An oilfield in North Dakota, in the US. Eric Gay / AP Photo
An oilfield in North Dakota, in the US. Eric Gay / AP Photo

IEA sees oil market re-balancing, despite slow start to year



The International Energy Agency says the world oil market appears to be rebalancing, despite lower-than-expected demand in the first part of the year.

“Rebalancing is essentially here and, in the short term at least, is accelerating,” the IEA declared in its latest monthly oil market report, which comes nine days before the May 25 Opec meeting, when the member countries and their outside partners will decide what steps they need to take next to keep that rebalancing on track.

The IEA, a Paris-based energy watchdog for consumer countries, said that Opec and its 11 supporting non-member countries, led by Russia, have been complying fairly well with their deal but noted that the US oil sector has rebounded strongly, while Libya and Nigeria, exempt from Opec’s deal, have also shown strong improvement.

The agency said it is sticking with its forecast for demand to grow by 1.3 million barrels per day, to 97.9 million bpd, over the whole year, despite lower-than-expected demand so far this year. It warns, however, that even with better demand and continued supply restraint, absorbing the enormous glut of oil will be slow going.

“The IEA gave a pretty cautious endorsement of the effectiveness of Opec’s production cuts, anticipating that global inventories would start to see draws from the second quarter onward,” said Ed Bell, the head of commodities research at Emirates NBD bank in Dubai. “But getting inventories close to their five-year average is doubtful with the current scale of Opec’s limited output.”

Demand in the US was particularly disappointing early this year, according to the report, with February demand down 500,000 bpd on the previous year at 19.2 million bpd.

Other poorly performing major oil markets include Germany, Turkey and India, with the latter a big let-down for oil sellers as their hopes have been pinned on the subcontinent to take over from China as the biggest single source of oil demand growth over the next few years.

The IEA said the effects are still being felt of India’s demonitisation policy, where the government bungled its attempt earlier this year to take cash out of the economy – to curb the black market, among other things – thus hurting demand across a number of sectors, including oil products.

China compensated for most of the weakness in the US in the first quarter and is expected to continue to be one of the main growth stories this year, with “robust economic activity and continued expansions in the petrochemical sector [meaning] China [will] account for roughly one-third of global oil demand growth” this year, the IEA reckons.

Furthermore, it is banking on demand coming back strong in India later this year, so that China and India together will account for three quarters of world demand growth for the year.

The IEA is also looking for a sharp upturn in refinery crude runs to make up for slower demand early on this year. “Starting in March, refinery activity is building up and by July global crude throughputs will have increased by 2.7 million bpd,” the IEA predicts.

On the supply side, it noted the continued surprisingly strong performance in the US. After bottoming out last September, output there increased by nearly 465,000 bpd to the end of February to more than 9 million bpd, it’s highest in a year.
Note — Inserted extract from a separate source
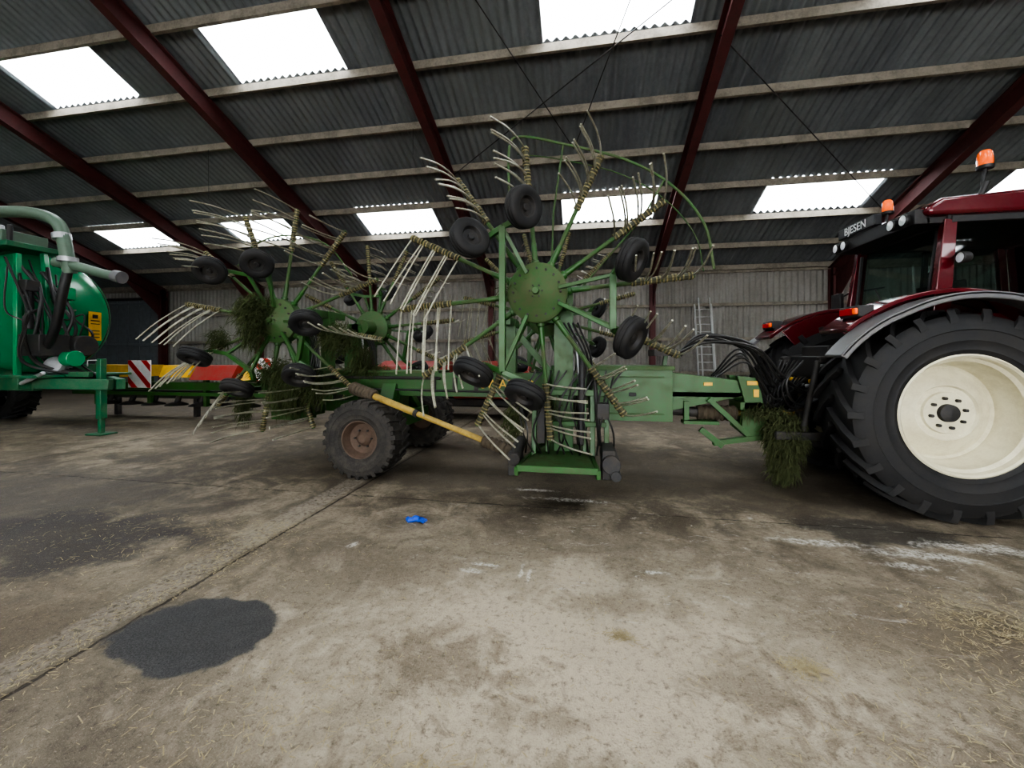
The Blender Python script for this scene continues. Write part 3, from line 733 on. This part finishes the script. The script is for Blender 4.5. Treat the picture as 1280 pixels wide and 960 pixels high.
# ------------------------------------------------------------ mower implement parked behind
MW=empty('folded_disc_mower')
mb=MB()
mb.prism([(-12.4,7.85,1.0),(-12.4,7.95,1.28),(-12.4,8.5,1.28),(-12.4,8.6,1.0)],(1.9,0,0),'yellow')
mb.prism([(-9.85,7.85,1.0),(-9.85,7.95,1.28),(-9.85,8.5,1.28),(-9.85,8.6,1.0)],(.8,0,0),'yellow')
mb.prism([(-8.9,7.75,.95),(-8.9,7.95,1.28),(-8.9,8.5,1.28),(-8.9,8.6,.95)],(1.1,0,0),'redimp')
mb.prism([(-7.6,7.8,.95),(-7.6,7.95,1.2),(-7.6,8.5,1.2),(-7.6,8.6,.95)],(2.1,0,0),'yellow')
mb.beam((-12.3,8.0,.78),(-5.3,8.0,.8),.12,.18,'green'); mb.beam((-12.3,8.4,.55),(-5.3,8.4,.55),.2,.2,'dark')
mb.beam((-12.3,7.8,.62),(-5.3,7.8,.62),.06,.08,'green')
for x in (-12,-10.4,-8.8,-7,-5.6): mb.beam((x,8.1,.3),(x,8.1,1.0),.08,.1,'green')
for i in range(10): mb.lathe((-11.8+.68*i,8.2,.3),(0,0,1),[(.001,.08),(.1,.08),(.22,.03),(.24,0),(.001,0)],'dark',18); mb.tube([(-11.8+.68*i,8.2,.34),(-11.8+.68*i,8.3,.6)],.06,'dark',10)
for x in (-11.8,-9.4,-6.4): mb.beam((x,8.4,0),(x,8.4,.45),.1,.1,'dark')
board(mb,-10.2,7.7,1.08,.64); board(mb,-6.95,7.7,1.2,.5)
mb.beam((-10.2,7.72,.76),(-10.2,8.0,.76),.05,.05,'green'); mb.beam((-10.2,7.73,.74),(-10.2,7.73,1.0),.05,.03,'green')
mb.beam((-6.95,7.73,.8),(-6.95,7.73,1.1),.05,.03,'green'); mb.beam((-6.95,7.72,.8),(-6.95,8.0,.8),.05,.05,'green')
mb.build('mower_body',MW,bevel=.015,seg=2)
RD=empty('red_mower_conditioner')
mb=MB()
for x0,x1 in ((-5.0,-3.2),(-3.0,-1.2)):
    pts=[(x0,9.0,.5),(x0,8.9,.95),(x0,9.1,1.25),(x0,9.5,1.38),(x0,10.0,1.3),(x0,10.2,.9),(x0,10.2,.5)]
    mb.prism(pts,(x1-x0,0,0),'redimp')
mb.bb(-5.1,-1.1,9.1,10.1,.3,.5,'dark')
for x in (-4.8,-1.4): 
    mb.lathe((x,9.6,.3),(1,0,0),[(.001,-.1),(.2,-.1),(.3,-.08),(.3,.08),(.2,.1),(.001,.1)],'rubber',24)
mb.build('mower_body_red',RD,bevel=.04,seg=2)

# ------------------------------------------------------------ slurry tanker
TK=empty('slurry_tanker')
mb=MB()
R=1.2; cy,cz=6.3,2.35; prof=[]
for i in range(9):
    r=R*math.sin(pi/2*i/8); prof.append((max(r,.001),.32*math.cos(pi/2*i/8)))
prof+= [(R,-6.2)]+[(max(R*math.cos(pi/2*i/6),.001),-6.2-.3*math.sin(pi/2*i/6)) for i in range(1,7)]
mb.lathe((-10.8,cy,cz),(1,0,0),prof,'tankgreen',64)
for x in (-10.85,-12.6,-14.6): mb.lathe((x,cy,cz),(1,0,0),[(R,-.05),(R+.04,-.05),(R+.04,.05),(R,.05)],'tankgreen_d',64)
mb.lathe((-10.5,cy-.1,cz+.1),(1,0,0),[(.45,-.02),(.45,.08),(.4,.1),(.001,.14)],'tankgreen',32)
for k in range(12):
    a=2*pi*k/12; mb.tube([(-10.42,cy-.1+.42*math.cos(a),cz+.1+.42*math.sin(a)),(-10.39,cy-.1+.42*math.cos(a),cz+.1+.42*math.sin(a))],.02,'steel',6)
mb.build('tank',TK,ang=35)
mb=MB()
for y in (5.75,6.85):
    mb.beam((-16.8,y,1.0),(-9.9,y,1.0),.14,.28,'tankgreen_d'); 
    mb.beam((-9.95,y,1.0),(-8.9,6.3+(y-6.3)*.15,.95),.14,.2,'tankgreen_d')
mb.beam((-10.9,5.3,1.2),(-10.9,7.3,1.2),.2,.25,'tankgreen_d'); mb.beam((-10.0,5.5,1.0),(-10.0,7.1,1.0),.14,.2,'tankgreen_d')
mb.bb(-10.9,-9.6,5.5,7.1,1.1,1.15,'tankgreen_d')
mb.beam((-9.06,6.17,.95),(-9.06,6.17,1.45),.11,.11,'tankgreen_d'); mb.beam((-9.06,6.17,.3),(-9.06,6.17,1.0),.12,.12,'tankgreen_d'); mb.beam((-9.06,6.17,.03),(-9.06,6.17,.4),.08,.08,'tankgreen_d')
mb.bb(-9.24,-8.88,6.02,6.32,0,.03,'tankgreen_d'); mb.tube([(-9.06,6.1,1.42),(-9.06,5.95,1.42),(-9.06,5.95,1.3)],.012,'steel')
mb.beam((-10.3,5.7,1.1),(-10.3,5.7,3.4),.1,.08,'tankgreen'); mb.beam((-10.3,6.2,1.1),(-10.35,6.1,3.5),.1,.08,'tankgreen')
mb.bb(-11.4,-10.2,5.5,6.3,3.5,3.6,'tankgreen_d'); mb.bb(-11.2,-10.4,5.55,6.2,3.6,3.82,'pipegrey')
for k in range(5):
    mb.tube([(-11.1+.2*k,5.6,3.55),(-11.1+.2*k,5.6,3.9)],.04,('steel','dark','pipegrey')[k%3],12)
mb.build('chassis',TK,bevel=.01)
mb=MB()
mb.tube(cr([(-11.4,5.45,4.08),(-10.3,5.5,4.1),(-9.75,5.65,4.08),(-9.35,5.7,3.9),(-9.2,5.7,3.55),(-9.15,5.72,3.22),(-9.15,5.75,3.0)],8),.10,'pipegrey',20)
mb.tube(cr([(-9.4,5.7,3.2),(-9.0,5.76,3.12),(-8.5,5.8,2.98),(-8.2,5.82,2.92)],6),.085,'pipegrey',20)
mb.tube([(-8.24,5.82,2.93),(-8.1,5.83,2.9)],.11,'grey',20); mb.tube([(-9.15,5.72,3.28),(-9.15,5.72,3.2)],.14,'steel',20)
mb.tube([(-9.27,5.7,3.7),(-9.25,5.7,3.6)],.13,'steel',20)
mb.tube(cr([(-9.15,5.72,3.05),(-9.25,5.7,2.6),(-9.5,5.75,2.0),(-9.9,5.8,1.5)],6),.07,'black',16)
mb.build('suction_pipe',TK)
mb=MB()
mb.bb(-10.2,-9.7,5.65,6.1,1.5,1.9,'dark'); mb.tube([(-10.3,6.3,1.7),(-9.6,6.3,1.7)],.2,'dark',20); mb.tube([(-9.6,6.0,1.45),(-9.4,6.0,1.45)],.15,'tankgreen',20)
mb.lathe((-9.8,6.0,1.3),(.3,-.8,.2),[(.001,.15),(.15,.15),(.18,.1),(.15,-.1),(.001,-.1)],'steel',24)
mb.tube([(-10.1,5.75,2.0),(-10.1,5.75,2.7)],.06,'black',14); mb.box((-10.1,5.75,2.8),(.2,.2,.2),'dark'); mb.box((-10.2,6.3,2.75),(.2,.3,.25),'tankgreen')
mb.beam((-9.7,6.0,1.15),(-9.2,6.1,1.15),.1,.1,'tankgreen_d')
random.seed(3)
for k in range(14):
    y0=random.uniform(5.5,6.4)
    mb.tube(cr([(-10.3,y0,random.uniform(2.6,3.5)),(-10.0,y0+random.uniform(-.2,.2),random.uniform(2.2,2.8)),(-9.8,y0+random.uniform(-.2,.2),random.uniform(1.7,2.3)),(-9.9,y0,1.4),(-9.3+random.uniform(-.3,.2),6.2,1.1)],7),random.choice((.014,.02,.028)),'hose',8)
mb.tube([(-9.95,5.55,1.0),(-9.5,5.6,1.2)],.035,'steel',12)
mb.build('vacuum_pump_and_hoses',TK,bevel=.01)
mb=MB()
Rz=Matrix.Rotation(.3,3,'Z')
mb.box((-10.5,7.03,2.15),(.012,.3,.62),'yellow',Rz)
for z in (2.36,2.27,2.2,2.05,1.98,1.91): mb.box((-10.49,7.03,z),(.012,.2 if z<2.3 else .12,.02 if z<2.3 else .08),'signblack',Rz)
mb.build('warning_label',TK)
mb=MB()
for y,o in ((5.2,-1),(7.4,1)):
    for x in (-13.6,-15.2):
        lugtyre(mb,(x,y,.62),(0,o,0),.62,.5,.3,22,'rubber',lug=.03)
        mb.lathe((x,y,.62),(0,o,0),[(.32,.2),(.3,.18),(.28,.05),(.1,.08),(.001,.1)],'steel',28)
        mb.tube([(x,y,.62),(x,6.3,.62)],.08,'dark',12)
        mb.beam((x,5.75 if o<0 else 6.85,.62),(x,5.75 if o<0 else 6.85,1.0),.1,.1,'tankgreen_d')
mb.build('tanker_wheels',TK,ang=30)

# ------------------------------------------------------------ ladder, glove, straw
mb=MB()
for x in (3.84,4.38):
    mb.beam((x,14.15,0),(x,14.85,3.3),.04,.09,'alu')
for i in range(12):
    z=.25+i*.26; y=14.15+.7*z/3.3; mb.tube([(3.84,y,z),(4.38,y,z)],.018,'alu',8)
for x in (3.93,4.29): mb.beam((x,14.08,.5),(x,14.68,3.5),.03,.07,'alu')
mb.build('aluminium_ladder')
mb=MB()
gx,gy=-1.47,3.42
mb.tube(cr([(gx-.05,gy,.012),(gx-.02,gy+.01,.024),(gx+.02,gy,.02)],4),[.022,.026,.028,.028,.028,.026,.026,.024,.022],'blue',10)
for k,(dx,dy,l) in enumerate(((.04,.025,.05),(.05,.01,.06),(.045,-.01,.05),(.035,-.025,.045),(-.0,.04,.04))):
    mb.tube([(gx+.015,gy+dy*.6,.016),(gx+.015+dx*.6,gy+dy,.02),(gx+.025+dx+ .01,gy+dy*1.4,.008)],[.009,.008,.006],'blue',8)
mb.tube([(gx-.04,gy,.012),(gx-.075,gy-.015,.012),(gx-.10,gy+.01,.016)],[.02,.026,.022],'blue',10)
mb.build('blue_rubber_glove')
mb=MB(); random.seed(11)
def straw(x,y,l,z=.004,wd=1.0):
    if y>3.2 or ((x+2.07)/.5)**2+((y-1.84)/.33)**2<1: return
    a=random.uniform(0,2*pi); d=V((math.cos(a),math.sin(a),random.uniform(-.02,.08)))*l/2; sd=V((-math.sin(a),math.cos(a),0))*random.uniform(.001,.0024)*wd
    c=V((x,y,z+abs(d.z))); mb.add([c-d-sd,c-d+sd,c+d+sd,c+d-sd],[(0,1,2,3)],'straw')
for _ in range(3800):
    y=random.uniform(.6,4); straw(random.uniform(-5,4.5),y,random.uniform(.008,.035))
for _ in range(1600): straw(random.gauss(-2.6,.12),random.uniform(1,4),random.uniform(.01,.04))
for (cx,cy,s,n) in ((2.3,2.67,.22,700),(1.05,2.13,.06,220),(-.55,1.35,.08,120),(.2,2.2,.03,90),(-3.2,2.9,.6,500),(1.6,1.6,.35,400),(-1.3,1.4,.3,200),(2.0,2.2,.3,300)):
    for _ in range(n): straw(random.gauss(cx,s),random.gauss(cy,s*.6),random.uniform(.015,.06),random.uniform(.003,.015))
mb.build('straw_litter',smooth=False,recalc=False)
mb=MB(); clump(mb,(1.9,1.72,.012),(.012,.012,.008),120,'dark',ln=(.008,.02)); mb.build('dirt_clod',smooth=False,recalc=False)

# ------------------------------------------------------------ world, camera
w=bpy.data.worlds.new('overcast_sky'); sc.world=w; w.use_nodes=True
bg=w.node_tree.nodes['Background']; bg.inputs[0].default_value=(.96,.98,1,1); bg.inputs[1].default_value=10.5
cam=bpy.data.cameras.new('camera'); co=bpy.data.objects.new('camera',cam); COL.objects.link(co)
cam.sensor_width=36; cam.lens=500/1280*36; cam.shift_y=-35/1280; cam.clip_end=200; cam.clip_start=.02
co.location=(0,0,1.5); co.rotation_euler=(pi/2,0,math.radians(10)); sc.camera=co
sc.view_settings.view_transform='AgX'; sc.view_settings.look='AgX - High Contrast'; sc.view_settings.exposure=0.28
The IEA now expects US output to increase by 790,000 bpd this year, up by 100,000 bpd from its previous prediction.

Toward the end of the year, even if the producers’ goal of getting inventories toward their five-year average is achieved, “the market will hardly be in a position where it’s short of oil”, says Mr Bell, who notes that the OECD’s stocks will still be higher than when the oil price slump started three years ago in terms of days demand cover. “Russia and Saudi Arabia more or less acknowledged this yesterday when they announced their support for a nine-month extension of the deal,” he says.

There are a number of analysts now seeing the glut lasting well beyond the early part of next year. “In our current base case, we see 2018 as being strongly oversupplied, to the tune of close to 1.5 million bpd in the broader oil complex on average for the year,” says Eugene Lindell, the chief oil analyst at JBC Energy in Vienna. “The potential extension of the cuts programme to the end of March would not alter this picture drastically.”